I just responded to a post on CIPD regarding designing a performance appraisal form. Just in case you don’t avidly read CIPD forums ! I thought I’d outline my response here.
“In broad principle, I would follow the following process
* What purposes has the form got to serve (rightly or wrongly the performance appraisal form is important to the organisation for a variety of reasons), e.g.
* Record objectives for later reference
* Cascading of organisational objectives / goals
* Identify individual training needs
* Assign a grade for performance related pay purposes
* Identify the competencies that you wish employees to be strong in
* Gain c.v. like information for internal recruitment
* Identify high flyers etc.
* Decide now whether the form/process can deliver all of this
* Begin to design the form content – go for completeness initially.
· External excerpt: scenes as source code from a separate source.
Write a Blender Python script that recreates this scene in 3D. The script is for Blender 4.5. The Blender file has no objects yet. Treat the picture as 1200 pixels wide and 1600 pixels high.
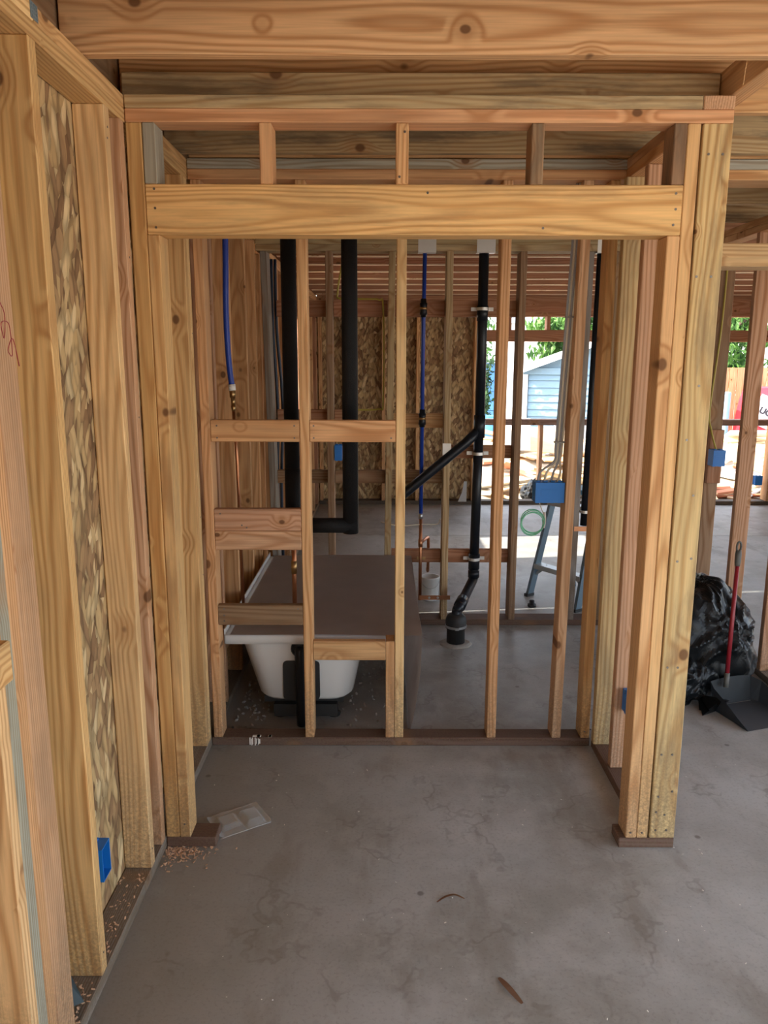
import bpy, bmesh, math, random
from mathutils import Vector, Matrix, noise, Euler
R = math.radians
S = bpy.context.scene
C = S.collection
rnd = random.Random(7)

# ------------------------------------------------------------------ camera, light, exposure
cam = bpy.data.objects.new('camera', bpy.data.cameras.new('camera'))
C.objects.link(cam)
cam.location = (0, 0, 1.70)
cam.rotation_euler = (R(90 - 11.2), R(-0.12), 0)
cam.data.sensor_fit = 'VERTICAL'
cam.data.sensor_height = 36.0
cam.data.lens = 36.0 * 1205 / 1600
cam.data.clip_end = 200
S.camera = cam

world = bpy.data.worlds.new('sky')
S.world = world
world.use_nodes = True
wt = world.node_tree
wt.nodes.clear()
wo = wt.nodes.new('ShaderNodeOutputWorld')
wb = wt.nodes.new('ShaderNodeBackground')
ws = wt.nodes.new('ShaderNodeTexSky')
ws.sky_type = 'NISHITA'
ws.sun_disc = False
ws.sun_elevation = R(36)
ws.sun_rotation = R(-97)
ws.air_density = 1.0
ws.dust_density = 3.0
wm = wt.nodes.new('ShaderNodeMix'); wm.data_type = 'RGBA'
wm.inputs[0].default_value = 0.42
wm.inputs[7].default_value = (4.3, 4.35, 4.3, 1)      # thin bright overcast over the blue
wt.links.new(ws.outputs[0], wm.inputs[6])
wt.links.new(wm.outputs[2], wb.inputs[0])
wb.inputs[1].default_value = 0.62
wt.links.new(wb.outputs[0], wo.inputs[0])

sun = bpy.data.objects.new('sun', bpy.data.lights.new('sun', 'SUN'))
C.objects.link(sun)
sun.data.energy = 8.5
sun.data.color = (1.0, 0.93, 0.82)
sun.data.angle = R(0.6)
sun.rotation_euler = Vector((-1, -0.12, 0.72)).to_track_quat('Z', 'Y').to_euler()

S.view_settings.view_transform = 'Standard'
S.view_settings.look = 'None'
S.view_settings.gamma = 1
S.view_settings.use_curve_mapping = False
S.view_settings.exposure = 0.8
S.cycles.use_denoising = True
S.cycles.max_bounces = 10
S.cycles.diffuse_bounces = 6
S.cycles.sample_clamp_indirect = 8.0


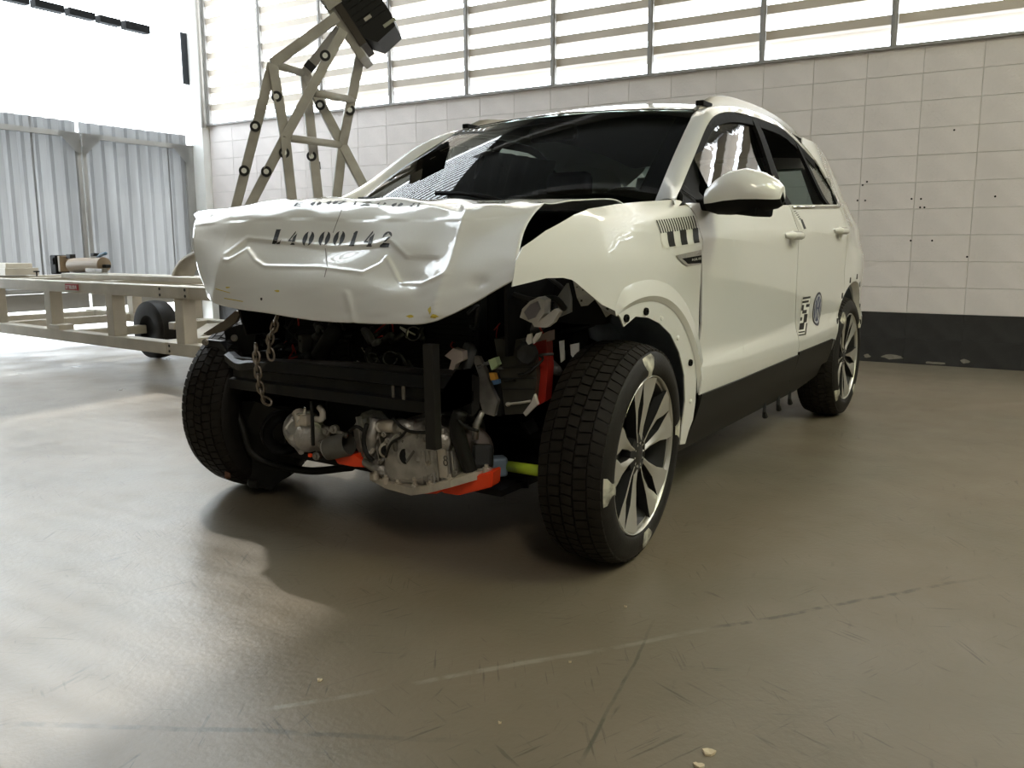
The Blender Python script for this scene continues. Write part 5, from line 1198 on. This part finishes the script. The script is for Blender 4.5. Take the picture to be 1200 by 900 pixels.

I’d be surprised if a couple of other organisations wouldn’t give you their forms to give you a flavour of what people capture and to get some ideas going on how best to garner the infromation
* Look more at the performance review process than the performance appraisal form. The form only needs to capture the salient parts of the conversation on performance, objectives or development. So, a nicely laid out form with a couple of opportunities to add free text is more likely to be completed than endless free text options.
* Get a small number of people involved to review your proposal – I don’t know the size of your organisation. If it is large, then do this earlier
o HR
o Training
o Manager(s)
o Appraisee(s)
* Start to look at the communication process….ok, I’m starting to go off your original topic.”
I’m currently writing a white paper on performance appraisals – you can register to receive our newsletters from this blog or our website – and this will be a starting point for me. It doesn’t feel complete yet, but it’s not the worst start on getting the performance review form designed.